>>>
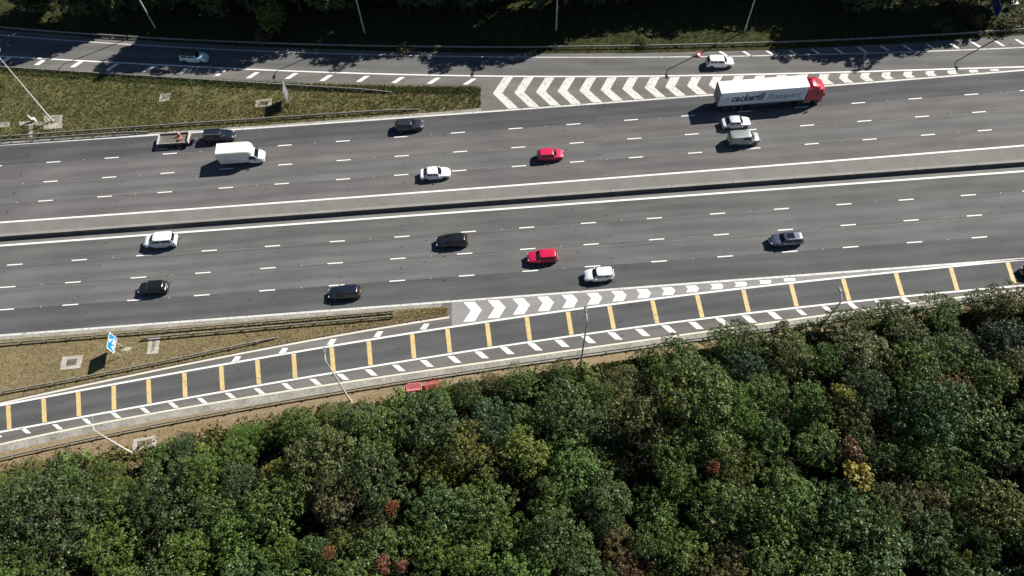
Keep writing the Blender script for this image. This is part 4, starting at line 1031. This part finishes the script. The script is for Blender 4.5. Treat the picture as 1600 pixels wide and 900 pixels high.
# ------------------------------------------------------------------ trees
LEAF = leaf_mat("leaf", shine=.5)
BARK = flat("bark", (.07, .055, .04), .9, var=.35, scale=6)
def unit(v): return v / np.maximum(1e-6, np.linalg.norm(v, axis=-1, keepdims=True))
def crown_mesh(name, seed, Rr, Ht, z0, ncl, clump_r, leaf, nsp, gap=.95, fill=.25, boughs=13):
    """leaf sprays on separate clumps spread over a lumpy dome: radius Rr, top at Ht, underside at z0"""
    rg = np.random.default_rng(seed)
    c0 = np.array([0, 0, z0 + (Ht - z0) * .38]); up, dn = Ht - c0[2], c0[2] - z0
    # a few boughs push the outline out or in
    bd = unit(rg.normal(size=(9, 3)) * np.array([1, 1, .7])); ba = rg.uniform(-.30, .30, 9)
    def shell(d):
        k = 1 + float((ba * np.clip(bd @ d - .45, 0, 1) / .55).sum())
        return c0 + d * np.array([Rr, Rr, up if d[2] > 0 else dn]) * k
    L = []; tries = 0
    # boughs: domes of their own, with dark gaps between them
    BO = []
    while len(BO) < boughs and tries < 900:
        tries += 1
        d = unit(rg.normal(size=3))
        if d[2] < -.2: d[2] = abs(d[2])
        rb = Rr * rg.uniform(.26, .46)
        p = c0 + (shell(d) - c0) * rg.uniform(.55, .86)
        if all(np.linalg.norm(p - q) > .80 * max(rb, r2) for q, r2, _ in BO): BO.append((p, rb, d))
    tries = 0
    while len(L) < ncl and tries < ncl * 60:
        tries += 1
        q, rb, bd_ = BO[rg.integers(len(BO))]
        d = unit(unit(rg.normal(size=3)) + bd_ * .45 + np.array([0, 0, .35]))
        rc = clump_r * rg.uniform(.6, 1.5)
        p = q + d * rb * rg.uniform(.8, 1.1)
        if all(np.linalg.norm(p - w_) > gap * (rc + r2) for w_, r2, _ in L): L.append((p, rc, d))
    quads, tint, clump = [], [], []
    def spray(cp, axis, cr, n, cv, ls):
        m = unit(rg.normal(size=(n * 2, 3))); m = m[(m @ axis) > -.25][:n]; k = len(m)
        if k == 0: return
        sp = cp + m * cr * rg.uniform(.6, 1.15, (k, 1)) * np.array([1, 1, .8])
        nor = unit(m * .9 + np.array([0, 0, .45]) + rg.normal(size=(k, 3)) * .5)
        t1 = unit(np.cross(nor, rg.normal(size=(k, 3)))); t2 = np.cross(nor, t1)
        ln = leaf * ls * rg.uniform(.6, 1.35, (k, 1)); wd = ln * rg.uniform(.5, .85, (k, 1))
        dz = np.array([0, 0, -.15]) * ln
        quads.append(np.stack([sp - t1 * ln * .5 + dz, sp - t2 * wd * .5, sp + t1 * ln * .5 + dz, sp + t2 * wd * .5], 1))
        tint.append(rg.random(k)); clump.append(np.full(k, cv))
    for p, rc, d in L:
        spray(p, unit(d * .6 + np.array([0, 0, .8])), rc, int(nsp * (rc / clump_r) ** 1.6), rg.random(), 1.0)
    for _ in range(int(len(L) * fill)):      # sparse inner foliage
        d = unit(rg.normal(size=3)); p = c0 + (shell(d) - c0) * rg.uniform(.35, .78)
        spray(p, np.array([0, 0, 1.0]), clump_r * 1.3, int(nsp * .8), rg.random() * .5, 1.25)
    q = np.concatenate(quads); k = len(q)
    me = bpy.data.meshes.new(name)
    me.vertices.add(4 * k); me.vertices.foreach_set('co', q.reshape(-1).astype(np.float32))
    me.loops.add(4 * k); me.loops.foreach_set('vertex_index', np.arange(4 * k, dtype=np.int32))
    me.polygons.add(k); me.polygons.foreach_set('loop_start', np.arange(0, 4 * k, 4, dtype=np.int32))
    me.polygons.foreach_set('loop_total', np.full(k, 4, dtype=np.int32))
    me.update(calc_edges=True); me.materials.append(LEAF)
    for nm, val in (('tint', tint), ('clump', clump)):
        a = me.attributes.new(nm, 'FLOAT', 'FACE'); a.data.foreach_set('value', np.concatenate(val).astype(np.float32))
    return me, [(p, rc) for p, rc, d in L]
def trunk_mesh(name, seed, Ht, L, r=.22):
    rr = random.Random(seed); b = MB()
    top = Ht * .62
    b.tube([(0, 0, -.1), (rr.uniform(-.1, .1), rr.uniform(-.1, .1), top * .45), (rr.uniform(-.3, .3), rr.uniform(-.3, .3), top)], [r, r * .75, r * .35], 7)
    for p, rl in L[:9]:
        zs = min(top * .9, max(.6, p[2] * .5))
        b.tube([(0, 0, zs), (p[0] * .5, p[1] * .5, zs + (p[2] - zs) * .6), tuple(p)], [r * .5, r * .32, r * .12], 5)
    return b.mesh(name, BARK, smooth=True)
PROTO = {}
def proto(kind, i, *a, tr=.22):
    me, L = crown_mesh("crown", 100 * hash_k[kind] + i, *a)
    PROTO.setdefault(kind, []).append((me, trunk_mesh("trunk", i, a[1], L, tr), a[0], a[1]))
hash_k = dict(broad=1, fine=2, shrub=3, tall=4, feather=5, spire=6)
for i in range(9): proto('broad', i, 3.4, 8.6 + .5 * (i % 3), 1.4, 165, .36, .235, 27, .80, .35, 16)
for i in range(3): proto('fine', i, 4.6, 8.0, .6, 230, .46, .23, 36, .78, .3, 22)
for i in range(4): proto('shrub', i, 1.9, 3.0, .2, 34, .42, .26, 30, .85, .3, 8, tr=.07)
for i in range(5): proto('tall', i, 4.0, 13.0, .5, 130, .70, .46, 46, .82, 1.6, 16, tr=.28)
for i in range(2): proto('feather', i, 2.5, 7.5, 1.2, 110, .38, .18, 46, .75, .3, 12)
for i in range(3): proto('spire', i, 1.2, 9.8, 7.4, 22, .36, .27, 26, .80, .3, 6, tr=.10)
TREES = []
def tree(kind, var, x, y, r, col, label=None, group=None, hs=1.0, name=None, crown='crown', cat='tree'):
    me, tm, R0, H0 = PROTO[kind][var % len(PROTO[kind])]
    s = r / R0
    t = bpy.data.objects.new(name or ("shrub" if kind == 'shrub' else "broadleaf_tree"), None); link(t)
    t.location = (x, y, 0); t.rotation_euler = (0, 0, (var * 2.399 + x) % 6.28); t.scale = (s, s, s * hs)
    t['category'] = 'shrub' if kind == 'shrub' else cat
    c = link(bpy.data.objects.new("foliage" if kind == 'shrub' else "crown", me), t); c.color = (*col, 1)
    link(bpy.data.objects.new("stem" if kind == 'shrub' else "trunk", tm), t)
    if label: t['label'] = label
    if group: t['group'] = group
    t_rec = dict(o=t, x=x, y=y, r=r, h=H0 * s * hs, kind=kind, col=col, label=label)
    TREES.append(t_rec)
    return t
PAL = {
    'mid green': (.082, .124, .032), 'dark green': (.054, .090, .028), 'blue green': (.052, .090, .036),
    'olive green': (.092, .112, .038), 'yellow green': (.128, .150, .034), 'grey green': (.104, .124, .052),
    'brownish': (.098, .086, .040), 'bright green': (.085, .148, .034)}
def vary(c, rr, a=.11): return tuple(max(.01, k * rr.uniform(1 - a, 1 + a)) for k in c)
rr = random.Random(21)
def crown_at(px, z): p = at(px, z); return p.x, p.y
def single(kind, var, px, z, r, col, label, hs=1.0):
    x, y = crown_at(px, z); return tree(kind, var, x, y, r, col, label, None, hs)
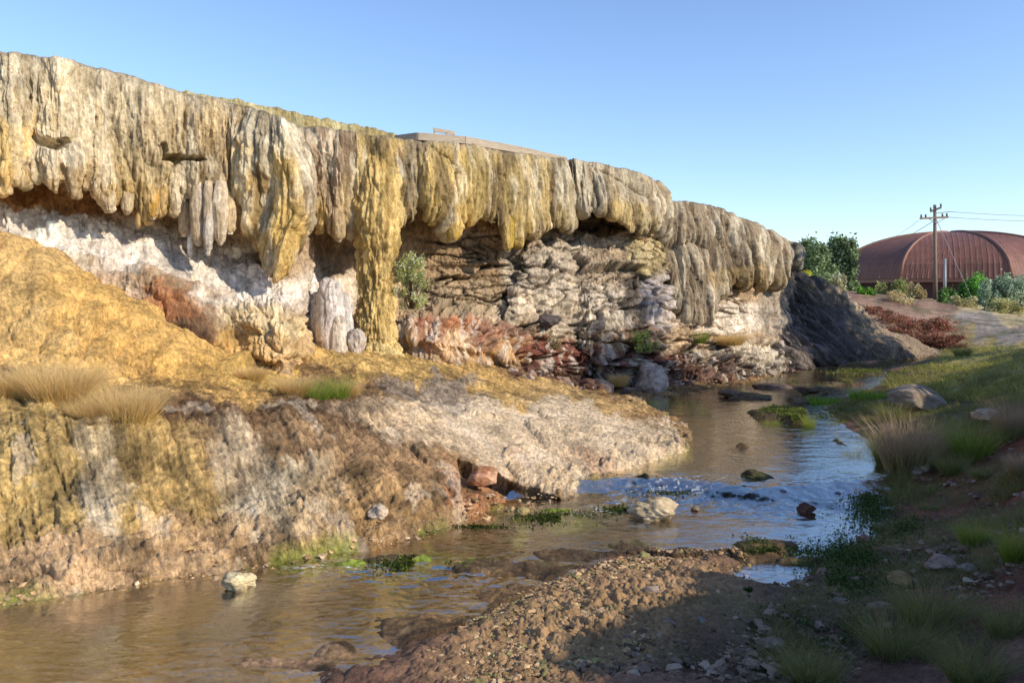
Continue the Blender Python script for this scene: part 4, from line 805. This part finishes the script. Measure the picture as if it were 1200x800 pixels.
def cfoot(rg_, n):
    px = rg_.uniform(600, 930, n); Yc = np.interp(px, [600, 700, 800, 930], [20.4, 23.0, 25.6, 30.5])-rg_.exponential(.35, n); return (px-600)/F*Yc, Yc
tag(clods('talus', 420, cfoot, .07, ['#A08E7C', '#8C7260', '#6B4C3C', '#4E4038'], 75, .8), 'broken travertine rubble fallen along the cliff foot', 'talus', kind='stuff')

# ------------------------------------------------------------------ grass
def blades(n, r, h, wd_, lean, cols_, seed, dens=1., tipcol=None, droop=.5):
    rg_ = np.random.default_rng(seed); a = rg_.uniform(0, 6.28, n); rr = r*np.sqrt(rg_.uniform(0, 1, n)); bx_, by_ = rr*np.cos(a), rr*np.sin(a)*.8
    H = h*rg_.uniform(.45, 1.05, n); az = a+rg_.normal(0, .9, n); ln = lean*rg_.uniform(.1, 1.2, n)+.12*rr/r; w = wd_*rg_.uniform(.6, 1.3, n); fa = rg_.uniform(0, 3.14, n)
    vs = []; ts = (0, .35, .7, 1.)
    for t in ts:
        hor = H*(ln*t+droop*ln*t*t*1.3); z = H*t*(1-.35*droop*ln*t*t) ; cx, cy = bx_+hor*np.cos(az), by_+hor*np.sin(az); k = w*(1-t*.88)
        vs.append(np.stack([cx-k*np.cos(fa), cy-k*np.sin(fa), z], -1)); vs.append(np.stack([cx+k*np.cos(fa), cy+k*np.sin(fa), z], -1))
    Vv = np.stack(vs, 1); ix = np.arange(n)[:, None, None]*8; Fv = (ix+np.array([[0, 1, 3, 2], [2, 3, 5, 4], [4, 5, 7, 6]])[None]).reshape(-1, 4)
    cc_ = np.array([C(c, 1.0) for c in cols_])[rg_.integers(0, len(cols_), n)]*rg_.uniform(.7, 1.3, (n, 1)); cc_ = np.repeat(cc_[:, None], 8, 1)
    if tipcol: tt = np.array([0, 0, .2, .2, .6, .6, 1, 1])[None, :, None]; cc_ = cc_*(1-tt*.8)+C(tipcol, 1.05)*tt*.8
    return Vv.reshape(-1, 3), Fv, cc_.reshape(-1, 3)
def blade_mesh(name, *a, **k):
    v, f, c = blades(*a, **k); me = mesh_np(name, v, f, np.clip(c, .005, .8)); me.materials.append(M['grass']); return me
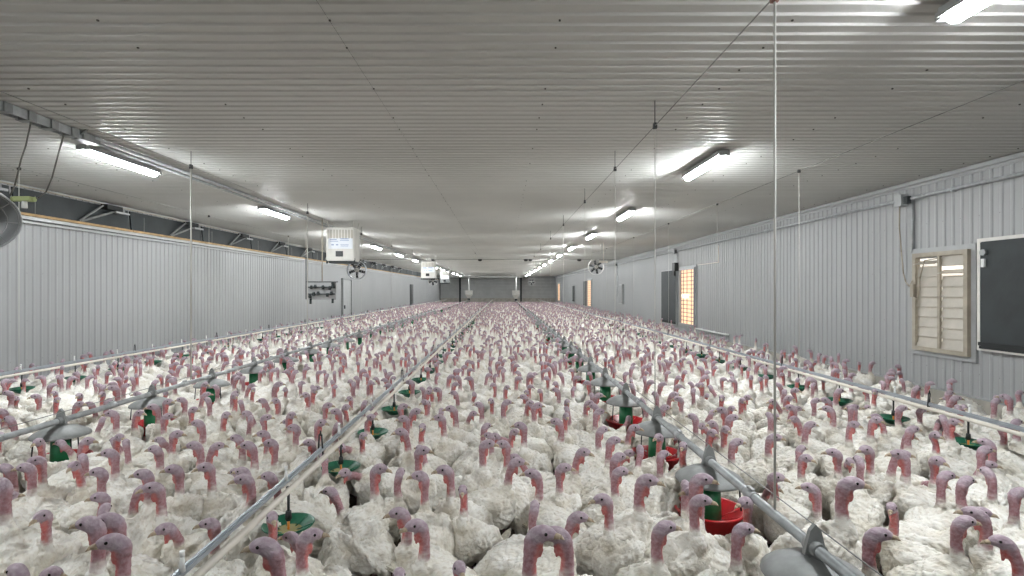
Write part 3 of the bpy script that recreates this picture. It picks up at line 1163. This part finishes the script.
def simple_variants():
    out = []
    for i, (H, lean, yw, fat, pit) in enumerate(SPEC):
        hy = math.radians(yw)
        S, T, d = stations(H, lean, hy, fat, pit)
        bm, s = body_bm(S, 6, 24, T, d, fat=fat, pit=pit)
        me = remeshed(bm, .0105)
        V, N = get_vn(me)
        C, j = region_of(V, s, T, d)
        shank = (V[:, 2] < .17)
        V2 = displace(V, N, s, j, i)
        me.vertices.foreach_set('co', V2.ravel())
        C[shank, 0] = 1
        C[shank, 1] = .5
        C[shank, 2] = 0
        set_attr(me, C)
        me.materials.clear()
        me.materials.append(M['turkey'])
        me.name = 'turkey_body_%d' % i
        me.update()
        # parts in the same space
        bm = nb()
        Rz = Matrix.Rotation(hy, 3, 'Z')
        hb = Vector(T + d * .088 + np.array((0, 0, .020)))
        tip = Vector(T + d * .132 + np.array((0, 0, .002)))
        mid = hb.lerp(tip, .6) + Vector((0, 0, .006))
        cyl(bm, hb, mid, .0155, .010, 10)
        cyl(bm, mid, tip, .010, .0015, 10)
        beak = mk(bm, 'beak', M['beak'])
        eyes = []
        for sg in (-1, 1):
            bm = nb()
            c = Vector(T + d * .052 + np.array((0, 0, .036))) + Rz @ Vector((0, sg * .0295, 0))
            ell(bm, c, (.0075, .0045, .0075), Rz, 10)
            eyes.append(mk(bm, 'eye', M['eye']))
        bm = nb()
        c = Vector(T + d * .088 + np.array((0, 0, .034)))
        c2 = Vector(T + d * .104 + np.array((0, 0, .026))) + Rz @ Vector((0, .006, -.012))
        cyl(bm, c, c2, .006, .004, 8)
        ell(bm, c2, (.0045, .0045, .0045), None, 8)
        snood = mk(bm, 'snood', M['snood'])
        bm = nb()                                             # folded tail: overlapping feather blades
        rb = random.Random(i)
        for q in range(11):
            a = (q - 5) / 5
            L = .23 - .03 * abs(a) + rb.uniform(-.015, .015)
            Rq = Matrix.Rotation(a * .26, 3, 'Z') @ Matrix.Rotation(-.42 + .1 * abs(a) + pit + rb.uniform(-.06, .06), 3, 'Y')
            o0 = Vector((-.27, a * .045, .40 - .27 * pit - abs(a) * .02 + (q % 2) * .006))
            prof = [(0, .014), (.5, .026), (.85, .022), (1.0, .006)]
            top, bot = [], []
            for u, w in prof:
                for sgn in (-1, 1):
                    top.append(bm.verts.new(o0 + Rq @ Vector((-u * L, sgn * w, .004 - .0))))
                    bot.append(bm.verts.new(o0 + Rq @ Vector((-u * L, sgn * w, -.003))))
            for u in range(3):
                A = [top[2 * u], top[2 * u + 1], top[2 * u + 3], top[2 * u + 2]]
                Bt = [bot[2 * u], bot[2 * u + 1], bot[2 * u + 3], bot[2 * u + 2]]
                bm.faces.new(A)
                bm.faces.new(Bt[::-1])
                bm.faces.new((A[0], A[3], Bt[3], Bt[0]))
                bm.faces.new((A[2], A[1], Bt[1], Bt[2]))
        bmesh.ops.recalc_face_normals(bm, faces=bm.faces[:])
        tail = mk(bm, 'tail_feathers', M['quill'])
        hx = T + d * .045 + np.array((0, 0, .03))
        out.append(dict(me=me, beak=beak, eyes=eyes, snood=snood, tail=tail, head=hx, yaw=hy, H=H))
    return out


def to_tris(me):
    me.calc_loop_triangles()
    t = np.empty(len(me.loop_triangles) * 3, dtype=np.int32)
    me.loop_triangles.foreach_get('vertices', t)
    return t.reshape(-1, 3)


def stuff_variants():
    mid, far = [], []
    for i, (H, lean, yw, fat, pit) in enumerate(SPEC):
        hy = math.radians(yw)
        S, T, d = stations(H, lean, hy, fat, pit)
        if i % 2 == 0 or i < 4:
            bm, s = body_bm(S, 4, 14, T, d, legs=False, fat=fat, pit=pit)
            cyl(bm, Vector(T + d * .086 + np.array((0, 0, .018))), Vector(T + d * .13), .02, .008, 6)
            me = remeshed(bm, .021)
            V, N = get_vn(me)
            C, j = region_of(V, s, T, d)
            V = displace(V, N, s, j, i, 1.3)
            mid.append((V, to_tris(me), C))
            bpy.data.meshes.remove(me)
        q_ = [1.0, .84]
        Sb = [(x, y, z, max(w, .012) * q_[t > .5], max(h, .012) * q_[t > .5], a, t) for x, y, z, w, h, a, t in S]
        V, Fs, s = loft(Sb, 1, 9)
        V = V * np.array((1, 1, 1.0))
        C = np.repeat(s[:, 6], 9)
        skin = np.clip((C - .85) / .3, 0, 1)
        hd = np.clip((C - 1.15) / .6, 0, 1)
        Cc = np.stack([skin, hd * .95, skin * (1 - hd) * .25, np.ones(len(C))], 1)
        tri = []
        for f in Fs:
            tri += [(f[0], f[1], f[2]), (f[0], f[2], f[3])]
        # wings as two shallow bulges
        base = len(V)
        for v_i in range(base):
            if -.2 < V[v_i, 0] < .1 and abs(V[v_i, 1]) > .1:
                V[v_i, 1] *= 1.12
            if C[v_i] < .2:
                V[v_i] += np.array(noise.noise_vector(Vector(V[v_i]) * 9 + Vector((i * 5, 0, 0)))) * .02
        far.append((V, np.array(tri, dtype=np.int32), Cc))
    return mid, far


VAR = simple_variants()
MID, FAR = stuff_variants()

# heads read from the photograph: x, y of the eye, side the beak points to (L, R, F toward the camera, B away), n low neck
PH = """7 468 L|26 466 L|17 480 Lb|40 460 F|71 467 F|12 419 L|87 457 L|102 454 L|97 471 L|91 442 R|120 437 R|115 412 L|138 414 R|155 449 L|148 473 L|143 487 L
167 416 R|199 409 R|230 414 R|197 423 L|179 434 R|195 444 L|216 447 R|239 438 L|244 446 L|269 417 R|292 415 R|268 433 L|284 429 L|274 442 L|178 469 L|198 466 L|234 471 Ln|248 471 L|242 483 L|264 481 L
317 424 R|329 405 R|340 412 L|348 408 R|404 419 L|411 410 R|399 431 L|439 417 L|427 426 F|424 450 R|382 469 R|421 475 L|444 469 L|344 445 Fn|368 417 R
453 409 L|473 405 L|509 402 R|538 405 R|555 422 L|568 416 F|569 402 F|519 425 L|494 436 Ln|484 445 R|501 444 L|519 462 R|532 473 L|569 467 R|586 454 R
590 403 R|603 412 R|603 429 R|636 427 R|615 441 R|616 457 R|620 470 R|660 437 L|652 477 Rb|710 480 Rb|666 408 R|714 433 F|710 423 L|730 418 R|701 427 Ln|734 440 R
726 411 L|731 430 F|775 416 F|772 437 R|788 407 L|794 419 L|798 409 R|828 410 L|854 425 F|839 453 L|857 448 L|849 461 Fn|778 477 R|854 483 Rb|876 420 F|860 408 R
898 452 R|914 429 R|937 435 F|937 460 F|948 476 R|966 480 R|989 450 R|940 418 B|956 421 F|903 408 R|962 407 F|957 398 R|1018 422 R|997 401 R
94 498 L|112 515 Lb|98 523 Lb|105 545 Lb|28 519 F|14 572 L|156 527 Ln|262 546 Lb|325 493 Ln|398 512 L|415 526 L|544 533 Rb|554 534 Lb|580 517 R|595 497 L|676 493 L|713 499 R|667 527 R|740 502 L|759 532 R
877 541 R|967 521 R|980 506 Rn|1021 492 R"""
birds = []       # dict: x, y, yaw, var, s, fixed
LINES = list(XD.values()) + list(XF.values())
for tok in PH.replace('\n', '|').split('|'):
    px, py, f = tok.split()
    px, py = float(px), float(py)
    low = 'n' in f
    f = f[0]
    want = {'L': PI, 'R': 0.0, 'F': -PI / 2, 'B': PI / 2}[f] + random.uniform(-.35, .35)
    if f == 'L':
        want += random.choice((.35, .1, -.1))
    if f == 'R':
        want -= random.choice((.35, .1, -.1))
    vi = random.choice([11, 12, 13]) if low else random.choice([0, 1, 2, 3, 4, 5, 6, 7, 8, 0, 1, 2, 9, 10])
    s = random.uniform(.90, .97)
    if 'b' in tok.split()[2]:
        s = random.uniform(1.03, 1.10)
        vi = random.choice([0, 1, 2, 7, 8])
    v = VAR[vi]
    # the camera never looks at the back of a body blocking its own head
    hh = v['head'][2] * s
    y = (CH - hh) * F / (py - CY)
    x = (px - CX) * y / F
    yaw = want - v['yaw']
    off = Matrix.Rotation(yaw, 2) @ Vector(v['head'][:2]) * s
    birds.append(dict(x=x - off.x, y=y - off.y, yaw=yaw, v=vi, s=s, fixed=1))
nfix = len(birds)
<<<
Task requirements
Please list every line of the records that contains "Blender".

Task answer
Keep writing the Blender script for this image. This is part 4, starting at line 1031. This part finishes the script. The script is for Blender 4.5. Treat the picture as 1600 pixels wide and 900 pixels high.
Continue the Blender Python script for this scene: part 4, from line 805. This part finishes the script. Measure the picture as if it were 1200x800 pixels.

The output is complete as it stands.